Town Could Be Sued For Denying 100 Homes

(Micromedia File Photo)

  HOWELL – After the recent rejection of a developer’s 100 age-restricted housing units, the Township Council might be facing litigation as a result.

  At a recent meeting, the members of the council disagreed on whether the development should be authorized or not. By rejecting the developer’s agreement, they might be allowed to now build 408 unrestricted units.

  Back in 2018, the project known as “The Fountains” was approved by the Howell Planning Board to construct 105 age-restricted residential units in several multi-story buildings on Route 9 north.
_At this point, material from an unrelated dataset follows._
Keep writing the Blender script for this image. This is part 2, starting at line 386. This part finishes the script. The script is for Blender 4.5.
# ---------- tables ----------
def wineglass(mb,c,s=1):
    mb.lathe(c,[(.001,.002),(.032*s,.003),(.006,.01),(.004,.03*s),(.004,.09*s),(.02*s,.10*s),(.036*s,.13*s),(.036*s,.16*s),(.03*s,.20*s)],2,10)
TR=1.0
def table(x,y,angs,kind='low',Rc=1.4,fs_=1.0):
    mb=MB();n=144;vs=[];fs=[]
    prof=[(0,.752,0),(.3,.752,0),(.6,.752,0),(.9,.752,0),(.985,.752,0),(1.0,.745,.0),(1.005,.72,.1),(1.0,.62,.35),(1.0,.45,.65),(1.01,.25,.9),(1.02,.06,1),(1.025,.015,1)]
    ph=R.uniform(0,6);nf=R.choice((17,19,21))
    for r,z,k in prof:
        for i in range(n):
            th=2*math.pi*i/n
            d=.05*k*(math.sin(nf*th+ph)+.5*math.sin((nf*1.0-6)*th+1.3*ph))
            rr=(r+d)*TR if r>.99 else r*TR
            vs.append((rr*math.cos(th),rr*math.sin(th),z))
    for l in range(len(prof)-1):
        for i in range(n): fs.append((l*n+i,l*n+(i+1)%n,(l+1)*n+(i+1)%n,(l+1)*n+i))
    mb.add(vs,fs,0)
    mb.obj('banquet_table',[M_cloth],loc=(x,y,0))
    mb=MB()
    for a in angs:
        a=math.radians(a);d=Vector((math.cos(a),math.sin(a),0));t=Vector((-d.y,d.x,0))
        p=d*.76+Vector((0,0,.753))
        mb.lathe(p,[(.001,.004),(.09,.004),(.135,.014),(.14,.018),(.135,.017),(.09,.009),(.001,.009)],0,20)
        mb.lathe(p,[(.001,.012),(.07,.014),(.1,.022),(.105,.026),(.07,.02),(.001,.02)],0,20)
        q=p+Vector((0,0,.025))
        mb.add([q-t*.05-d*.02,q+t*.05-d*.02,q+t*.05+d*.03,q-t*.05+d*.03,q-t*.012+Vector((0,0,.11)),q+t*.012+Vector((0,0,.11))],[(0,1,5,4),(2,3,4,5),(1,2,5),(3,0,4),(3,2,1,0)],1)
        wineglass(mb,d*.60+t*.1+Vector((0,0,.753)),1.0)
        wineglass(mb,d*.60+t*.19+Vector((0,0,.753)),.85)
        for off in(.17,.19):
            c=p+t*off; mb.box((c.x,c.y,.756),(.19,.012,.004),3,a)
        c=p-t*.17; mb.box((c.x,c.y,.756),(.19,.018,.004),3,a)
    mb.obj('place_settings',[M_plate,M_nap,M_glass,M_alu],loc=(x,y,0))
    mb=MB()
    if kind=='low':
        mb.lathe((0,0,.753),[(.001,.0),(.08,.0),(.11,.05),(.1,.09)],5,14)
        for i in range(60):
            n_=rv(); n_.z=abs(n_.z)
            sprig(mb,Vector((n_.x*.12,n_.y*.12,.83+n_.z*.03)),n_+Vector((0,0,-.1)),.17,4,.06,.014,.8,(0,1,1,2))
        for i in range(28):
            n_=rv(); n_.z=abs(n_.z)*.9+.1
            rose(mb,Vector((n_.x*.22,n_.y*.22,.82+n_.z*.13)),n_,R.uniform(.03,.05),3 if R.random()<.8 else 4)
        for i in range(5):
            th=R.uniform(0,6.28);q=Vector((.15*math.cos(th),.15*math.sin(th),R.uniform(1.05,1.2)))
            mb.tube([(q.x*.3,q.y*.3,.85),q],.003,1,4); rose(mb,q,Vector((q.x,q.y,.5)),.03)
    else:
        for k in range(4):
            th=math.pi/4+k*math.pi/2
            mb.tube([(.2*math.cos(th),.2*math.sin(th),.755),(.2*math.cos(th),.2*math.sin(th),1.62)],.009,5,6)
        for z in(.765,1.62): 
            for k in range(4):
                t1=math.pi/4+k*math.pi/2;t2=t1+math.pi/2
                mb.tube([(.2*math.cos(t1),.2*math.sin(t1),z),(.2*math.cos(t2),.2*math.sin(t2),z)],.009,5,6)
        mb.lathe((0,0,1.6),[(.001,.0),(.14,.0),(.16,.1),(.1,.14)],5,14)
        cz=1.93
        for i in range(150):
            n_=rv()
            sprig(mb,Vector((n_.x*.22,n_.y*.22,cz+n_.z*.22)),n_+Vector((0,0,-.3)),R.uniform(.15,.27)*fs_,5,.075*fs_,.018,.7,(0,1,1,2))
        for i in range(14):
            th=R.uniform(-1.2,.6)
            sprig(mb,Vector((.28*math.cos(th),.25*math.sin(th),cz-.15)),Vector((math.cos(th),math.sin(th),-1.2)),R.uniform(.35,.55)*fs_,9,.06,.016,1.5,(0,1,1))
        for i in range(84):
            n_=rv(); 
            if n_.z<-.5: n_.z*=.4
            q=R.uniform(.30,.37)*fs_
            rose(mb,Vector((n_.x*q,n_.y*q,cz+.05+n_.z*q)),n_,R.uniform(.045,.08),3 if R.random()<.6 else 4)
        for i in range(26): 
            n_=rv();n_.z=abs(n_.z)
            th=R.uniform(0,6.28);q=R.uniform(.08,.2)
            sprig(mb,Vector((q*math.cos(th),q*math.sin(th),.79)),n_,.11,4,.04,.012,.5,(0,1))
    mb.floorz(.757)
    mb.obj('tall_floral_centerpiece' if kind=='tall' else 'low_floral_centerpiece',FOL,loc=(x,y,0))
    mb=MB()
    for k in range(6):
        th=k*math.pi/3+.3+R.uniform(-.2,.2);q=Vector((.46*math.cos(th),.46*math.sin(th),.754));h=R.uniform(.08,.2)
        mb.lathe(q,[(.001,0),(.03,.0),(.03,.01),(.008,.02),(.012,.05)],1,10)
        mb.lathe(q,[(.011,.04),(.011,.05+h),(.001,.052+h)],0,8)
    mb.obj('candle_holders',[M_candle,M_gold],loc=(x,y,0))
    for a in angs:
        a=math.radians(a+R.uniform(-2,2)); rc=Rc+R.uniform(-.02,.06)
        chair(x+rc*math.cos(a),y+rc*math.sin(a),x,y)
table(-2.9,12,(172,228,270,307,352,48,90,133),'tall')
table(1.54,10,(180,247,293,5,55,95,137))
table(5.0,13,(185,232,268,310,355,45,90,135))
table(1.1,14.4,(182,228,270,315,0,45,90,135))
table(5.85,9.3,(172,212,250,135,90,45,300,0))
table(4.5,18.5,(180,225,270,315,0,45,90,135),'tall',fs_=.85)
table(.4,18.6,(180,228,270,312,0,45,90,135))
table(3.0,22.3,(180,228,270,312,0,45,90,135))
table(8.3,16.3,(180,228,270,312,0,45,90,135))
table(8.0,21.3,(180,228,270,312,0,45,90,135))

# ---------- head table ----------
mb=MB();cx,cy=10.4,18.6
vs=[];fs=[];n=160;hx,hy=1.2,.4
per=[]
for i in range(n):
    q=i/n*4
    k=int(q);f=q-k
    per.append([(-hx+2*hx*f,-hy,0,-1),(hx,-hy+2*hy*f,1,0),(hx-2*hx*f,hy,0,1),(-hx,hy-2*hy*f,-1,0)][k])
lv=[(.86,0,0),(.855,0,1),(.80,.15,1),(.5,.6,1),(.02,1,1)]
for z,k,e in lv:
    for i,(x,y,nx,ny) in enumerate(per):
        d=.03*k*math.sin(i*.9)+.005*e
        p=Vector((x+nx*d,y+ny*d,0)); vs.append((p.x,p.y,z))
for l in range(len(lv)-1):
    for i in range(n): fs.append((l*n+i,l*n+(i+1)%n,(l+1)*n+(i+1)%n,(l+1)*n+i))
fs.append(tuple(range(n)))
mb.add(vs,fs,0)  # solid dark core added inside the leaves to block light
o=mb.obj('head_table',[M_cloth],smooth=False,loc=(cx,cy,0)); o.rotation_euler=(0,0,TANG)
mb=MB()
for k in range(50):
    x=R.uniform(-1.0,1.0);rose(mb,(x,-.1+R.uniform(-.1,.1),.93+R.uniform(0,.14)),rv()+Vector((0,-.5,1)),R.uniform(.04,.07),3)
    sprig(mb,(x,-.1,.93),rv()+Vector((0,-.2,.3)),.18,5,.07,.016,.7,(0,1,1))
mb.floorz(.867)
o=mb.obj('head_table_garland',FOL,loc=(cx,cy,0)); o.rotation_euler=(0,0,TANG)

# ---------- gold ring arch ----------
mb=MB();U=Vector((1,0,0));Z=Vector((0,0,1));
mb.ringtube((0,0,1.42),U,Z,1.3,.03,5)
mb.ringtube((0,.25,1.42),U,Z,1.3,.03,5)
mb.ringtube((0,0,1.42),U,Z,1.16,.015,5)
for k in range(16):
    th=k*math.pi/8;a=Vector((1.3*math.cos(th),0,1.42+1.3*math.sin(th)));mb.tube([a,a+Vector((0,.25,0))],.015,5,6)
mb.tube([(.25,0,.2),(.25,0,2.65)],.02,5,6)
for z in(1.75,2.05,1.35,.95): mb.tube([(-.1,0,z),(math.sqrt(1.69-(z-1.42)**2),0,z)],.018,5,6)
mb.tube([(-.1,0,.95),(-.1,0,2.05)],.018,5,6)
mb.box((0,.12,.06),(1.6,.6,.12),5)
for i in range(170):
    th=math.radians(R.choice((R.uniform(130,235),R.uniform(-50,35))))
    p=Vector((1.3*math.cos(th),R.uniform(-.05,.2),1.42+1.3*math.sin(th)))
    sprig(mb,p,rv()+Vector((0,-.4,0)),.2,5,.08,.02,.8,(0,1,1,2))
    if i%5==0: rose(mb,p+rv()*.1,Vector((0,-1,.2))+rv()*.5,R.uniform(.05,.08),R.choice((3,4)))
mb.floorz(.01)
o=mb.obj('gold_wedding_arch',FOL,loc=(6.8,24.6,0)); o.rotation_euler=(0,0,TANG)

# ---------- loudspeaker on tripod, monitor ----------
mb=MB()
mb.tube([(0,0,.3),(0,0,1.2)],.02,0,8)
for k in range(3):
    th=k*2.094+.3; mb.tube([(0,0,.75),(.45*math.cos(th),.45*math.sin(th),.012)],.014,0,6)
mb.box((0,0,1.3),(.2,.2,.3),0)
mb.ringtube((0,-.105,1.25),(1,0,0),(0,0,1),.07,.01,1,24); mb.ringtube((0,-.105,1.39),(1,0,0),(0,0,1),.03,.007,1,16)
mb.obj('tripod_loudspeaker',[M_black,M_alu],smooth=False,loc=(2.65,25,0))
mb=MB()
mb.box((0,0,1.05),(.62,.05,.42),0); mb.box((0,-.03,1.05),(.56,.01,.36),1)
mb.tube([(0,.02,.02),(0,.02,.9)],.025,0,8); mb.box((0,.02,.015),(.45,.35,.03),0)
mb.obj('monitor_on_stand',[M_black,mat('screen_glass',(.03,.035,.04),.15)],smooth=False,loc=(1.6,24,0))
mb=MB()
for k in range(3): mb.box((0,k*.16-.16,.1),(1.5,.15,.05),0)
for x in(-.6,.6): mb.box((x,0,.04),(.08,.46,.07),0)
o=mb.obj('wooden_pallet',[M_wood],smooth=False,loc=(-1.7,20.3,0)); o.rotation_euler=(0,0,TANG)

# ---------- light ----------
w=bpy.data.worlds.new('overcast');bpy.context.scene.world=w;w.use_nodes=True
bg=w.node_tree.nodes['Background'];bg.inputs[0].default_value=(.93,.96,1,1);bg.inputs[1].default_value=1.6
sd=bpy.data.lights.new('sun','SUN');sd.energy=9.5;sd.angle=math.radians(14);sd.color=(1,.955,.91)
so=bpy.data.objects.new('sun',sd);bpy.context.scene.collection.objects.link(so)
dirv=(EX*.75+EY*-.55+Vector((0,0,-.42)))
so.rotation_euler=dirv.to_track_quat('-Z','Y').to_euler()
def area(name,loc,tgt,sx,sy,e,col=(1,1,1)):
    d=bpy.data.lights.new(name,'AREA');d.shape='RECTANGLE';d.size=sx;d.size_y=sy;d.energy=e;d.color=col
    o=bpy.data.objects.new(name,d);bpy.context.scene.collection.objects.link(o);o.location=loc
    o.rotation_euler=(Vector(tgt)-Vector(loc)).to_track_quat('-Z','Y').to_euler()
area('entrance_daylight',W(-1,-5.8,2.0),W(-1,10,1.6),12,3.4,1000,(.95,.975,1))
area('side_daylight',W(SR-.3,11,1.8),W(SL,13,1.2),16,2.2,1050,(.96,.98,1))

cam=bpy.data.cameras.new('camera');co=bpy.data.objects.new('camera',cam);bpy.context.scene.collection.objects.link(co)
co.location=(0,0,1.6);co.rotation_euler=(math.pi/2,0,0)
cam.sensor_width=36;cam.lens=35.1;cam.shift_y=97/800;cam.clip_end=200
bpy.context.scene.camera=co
  A settlement agreement created many years ago states that if the 100-unit development is opposed, then the developer is permitted to build 408 unrestricted units, Township Attorney Joe Clark explained.

  When a motion was made to approve the developer’s agreement for The Fountains, Mayor Theresa Berger, Deputy Mayor Thomas Russo, Councilman John Bonevich, Councilwoman Evelyn O’Donnell and Councilwoman Pamela Richmond voted “no” and the motion failed.

  “Now that we don’t have a developer’s agreement in place, what would you like me to do? Because we are going to be in litigation very shortly, and don’t forget that a settlement agreement with this developer allows them to build 408 residential units,” Clark said. “How would you like me to handle it?”

  Bonevich said, “the developer’s agreement was pre-made, so have them come back and talk to us.”

  “They got Planning Board approval for their 100 age-restricted units in 2018 and they’re deeding over developable land where 26 residential units were going to be, but now we are going to have 408 units, so what would you like me to talk to them about?” Clark said.

  Richmond proposed to litigate the development.

  “I’m fine with that. I don’t like the four stories,” Bonevich said. According to the proposed plans, the development would be taller than current zoning ordinances allow for.

  “It was grandfathered in under the earlier zoning ordinance that allowed for 60 feet height and four stories,” Clark said, since the project got approval from the planning board in 2008.

  After this discussion, Russo made a motion to reconsider the vote on the developer’s agreement.

  “I’ll second the motion considering we go from 100 units to 408 and obviously this community continuously is concerned with overdevelopment, and I think the extra 308 units would certainly lend itself to over-development,” O’Donnell said.

  “With all due respect and playing the political game, this is what the Democrats want. They think we should vote ‘no’ on all this development, giving them what they want. We are obliging, I am a servant of the people, this is what they want,” Richmond said.

  On a second call, Richmond, Bonevich and Berger maintained their “no” votes causing the motion to fail again.

  Any litigation that may be filed concerning The Fountains, Berger asked Clark to fight against it.